I trekked home early yesterday. The rainy weather made me want to lie down and rest, and as I had to buy butter and the walk back to where I usually hang out was a hassle because of the rain, it was time to go home. And today, as I stayed in as the rains were strong like the past few days and since I could, I made a local Mojito using Tanduay white run, local mint, a bit of sugar, and orange juice. It was quite good and then I fell asleep late in the afternoon to wake up after dinner time and it was nice to see that my daughter had cooked dinner which was lemon-pepper chicken fried in butter. Ate this with kimchi and since tomorrow never dies when there is extra rice, I am revitalized, getting much needed rest and food intake. Made a cup of tea as there is no longer any coffee at home, the mind doesn't stop working, does it? Not brain dead, though today was productive, I am at a point in time that I don't want to make any decisions as it is just today that I wish to think about.
I have been worried indeed about something. And, blame it on anxiety. Ah, and to make matters worse, there is another thing that has been troubling me and I will have to check on this matter. Though it's been great overall, I have no complaints, it must be me, and though I do have so many things that I must and can do, what I want to do is at the top of my mind and heart. Still, in knowing that we can't push things, that time is on our side, that tomorrow the sun will shine even if there are rain clouds that cover it, and people do come into our lives for a reason, I try and blog away my thoughts so I can focus, which doesn't really work that well but at least - venting is good.
Going back to the title, as I randomly strayed, again, from the topic that was to be written, risk-free love is on hand. Maybe it's because I missed my pet Bailey, maybe because I was recently hurt as my friend said, "Waiting for a plane at the pier." and in knowing that the person does miss me and is in a weird form of regret, maybe because my plans are to keep busy, and for sure because of my anxiety, I must make the positive changes today to pave the way for happiness, and yes, today I was happy, content, quiet, and tomorrow is still a maybe, so let's see, as letting go means just to set things free, and hey, love songs do get written, and this one song sounds like the love was risk-free.

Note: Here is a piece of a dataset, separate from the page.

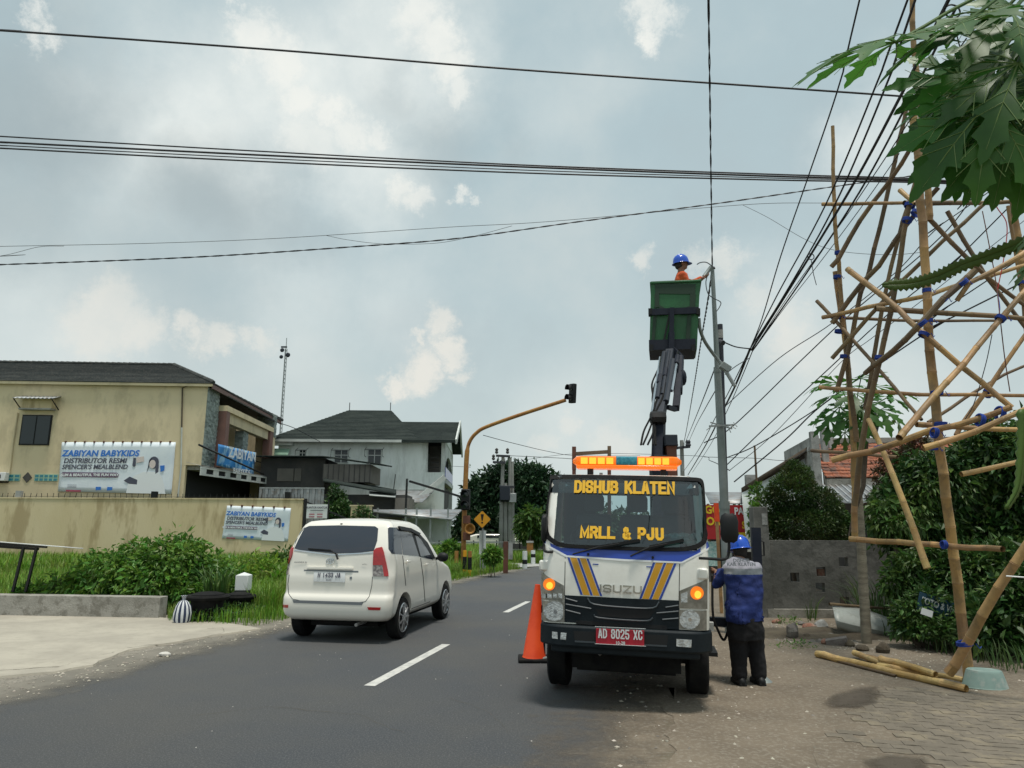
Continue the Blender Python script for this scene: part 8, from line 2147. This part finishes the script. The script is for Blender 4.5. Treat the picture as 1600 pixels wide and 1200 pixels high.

My Jack Russell-Shihtzu wants to stay on my lap. She is triple the weight of my toy poodle, maybe even more. I have picked her up and she is trying to dig the chair and is moving about. Now, dogs offer risk-free love, too, and I do guarantee that is possible with human relationships, too. My pet needs cuddling and so do I, and yes, to give things, love, friendship, and all those things a chance, to be alive.
Ain't no risk now,
In lettin' my love rain down on you.